4.3 Q-26

Question Statement

Find the equations of two parallel lines that are perpendicular to the line $2x - y + 3 = 0$ such that the product of the $x$ - and $y$ -intercepts of each line is 3.

Background and Explanation

This problem involves concepts of slopes, intercepts, and perpendicularity in coordinate geometry. Key points to understand:

A line perpendicular to another has a slope that is the negative reciprocal of the original slope.
The intercepts of a line can be found by substituting $y = 0$ (for $x$ -intercept) and $x = 0$ (for $y$ -intercept).
The product of the intercepts is a condition used to determine the constant in the line’s equation.

Solution

Step 1: General equation of the line perpendicular to $2x - y + 3 = 0$ .

The slope of $2x - y + 3 = 0$ can be calculated by rearranging it into slope-intercept form ( $y = mx + c$ ): $y = 2x + 3$

The slope of this line is 2. The slope of a perpendicular line is the negative reciprocal, which is: $m_{\text{perpendicular}} = -\frac{1}{2}$

The general equation of any line with this slope is: $x + 2y + c = 0 \tag{1}$

Here, $c$ is a constant to be determined.

Step 2: Calculate the intercepts of the line.

Finding the $x$ -intercept: Substitute $y = 0$ into $x + 2y + c = 0$ : $x + c = 0 \implies x = -c$

So, the $x$ -intercept is $-c$ .
Finding the $y$ -intercept: Substitute $x = 0$ into $x + 2y + c = 0$ : $2y + c = 0 \implies y = -\frac{c}{2}$

So, the $y$ -intercept is $-\frac{c}{2}$ .

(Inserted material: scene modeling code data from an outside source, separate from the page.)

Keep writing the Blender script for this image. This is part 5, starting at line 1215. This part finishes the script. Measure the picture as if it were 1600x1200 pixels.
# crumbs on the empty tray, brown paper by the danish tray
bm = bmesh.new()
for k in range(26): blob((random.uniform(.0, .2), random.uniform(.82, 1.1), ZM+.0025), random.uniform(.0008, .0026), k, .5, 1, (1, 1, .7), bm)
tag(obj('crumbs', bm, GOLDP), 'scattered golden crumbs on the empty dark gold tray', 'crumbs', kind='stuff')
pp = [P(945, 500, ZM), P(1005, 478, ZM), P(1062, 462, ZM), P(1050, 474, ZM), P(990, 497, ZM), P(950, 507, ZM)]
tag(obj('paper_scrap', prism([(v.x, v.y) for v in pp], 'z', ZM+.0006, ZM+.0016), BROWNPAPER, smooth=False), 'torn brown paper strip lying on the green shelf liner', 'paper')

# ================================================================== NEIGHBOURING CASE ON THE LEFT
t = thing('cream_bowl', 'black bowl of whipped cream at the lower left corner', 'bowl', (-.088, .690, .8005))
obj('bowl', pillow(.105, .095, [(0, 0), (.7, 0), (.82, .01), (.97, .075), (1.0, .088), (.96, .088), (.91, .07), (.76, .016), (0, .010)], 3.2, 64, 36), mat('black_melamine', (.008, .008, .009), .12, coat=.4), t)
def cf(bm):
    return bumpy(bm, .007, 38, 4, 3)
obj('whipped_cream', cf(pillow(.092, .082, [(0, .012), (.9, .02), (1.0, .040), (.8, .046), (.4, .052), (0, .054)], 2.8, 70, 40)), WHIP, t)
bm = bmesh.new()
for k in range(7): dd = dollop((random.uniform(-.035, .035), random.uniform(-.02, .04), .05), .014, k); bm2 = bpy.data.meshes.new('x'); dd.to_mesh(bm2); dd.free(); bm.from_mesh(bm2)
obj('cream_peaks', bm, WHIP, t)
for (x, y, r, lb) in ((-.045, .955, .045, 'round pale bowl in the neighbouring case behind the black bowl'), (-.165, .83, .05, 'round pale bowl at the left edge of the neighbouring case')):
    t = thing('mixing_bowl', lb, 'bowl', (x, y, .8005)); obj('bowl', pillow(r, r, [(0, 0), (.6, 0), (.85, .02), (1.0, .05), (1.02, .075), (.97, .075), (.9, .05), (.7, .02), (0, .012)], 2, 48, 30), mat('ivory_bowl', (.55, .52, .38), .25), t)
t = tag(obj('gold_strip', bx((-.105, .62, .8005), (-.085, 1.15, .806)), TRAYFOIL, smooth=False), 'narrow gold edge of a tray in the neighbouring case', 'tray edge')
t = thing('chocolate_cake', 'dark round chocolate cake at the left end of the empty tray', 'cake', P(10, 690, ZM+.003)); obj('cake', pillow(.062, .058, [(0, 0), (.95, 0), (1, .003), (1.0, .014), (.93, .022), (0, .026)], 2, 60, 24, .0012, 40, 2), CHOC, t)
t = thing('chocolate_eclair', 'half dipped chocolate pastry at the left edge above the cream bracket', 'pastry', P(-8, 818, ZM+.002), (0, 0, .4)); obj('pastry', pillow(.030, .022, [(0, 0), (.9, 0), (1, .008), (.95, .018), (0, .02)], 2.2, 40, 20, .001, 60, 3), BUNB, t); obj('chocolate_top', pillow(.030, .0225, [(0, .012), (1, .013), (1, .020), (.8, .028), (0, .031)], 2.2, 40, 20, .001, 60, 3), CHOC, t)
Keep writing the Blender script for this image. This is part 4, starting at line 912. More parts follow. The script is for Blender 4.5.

Step 3: Use the condition on the product of intercepts.

We are given that the product of the $x$ - and $y$ -intercepts is 3. Substituting the intercepts: $(-c) \cdot \left(-\frac{c}{2}\right) = 3$

Simplify: $\frac{c^2}{2} = 3$

Multiply through by 2: $c^2 = 6$

Take the square root: $c = \pm \sqrt{6}$

Step 4: Write the equations of the lines.

Substitute $c = \sqrt{6}$ and $c = -\sqrt{6}$ into the general equation $x + 2y + c = 0$ :

For $c = \sqrt{6}$ : $x + 2y + \sqrt{6} = 0$
For $c = -\sqrt{6}$ : $x + 2y - \sqrt{6} = 0$

Thus, the equations of the required lines are: $x + 2y + \sqrt{6} = 0 \quad \text{and} \quad x + 2y - \sqrt{6} = 0$

Key Formulas or Methods Used

Slope of a perpendicular line: $m_{\text{perpendicular}} = -\frac{1}{m}$ .
Intercepts:
- $x$ -intercept: Set $y = 0$ .
- $y$ -intercept: Set $x = 0$ .
Product of intercepts: Relates $x$ - and $y$ -intercepts through a given condition.

Summary of Steps

Determine the slope of the given line and find the slope of the perpendicular line.
Write the general equation of the perpendicular line.
Find the $x$ - and $y$ -intercepts of the line in terms of $c$ .
Use the condition on the product of intercepts to solve for $c$ .
Substitute the values of $c$ into the equation to get the two required lines:
- $x + 2y + \sqrt{6} = 0$
- $x + 2y - \sqrt{6} = 0$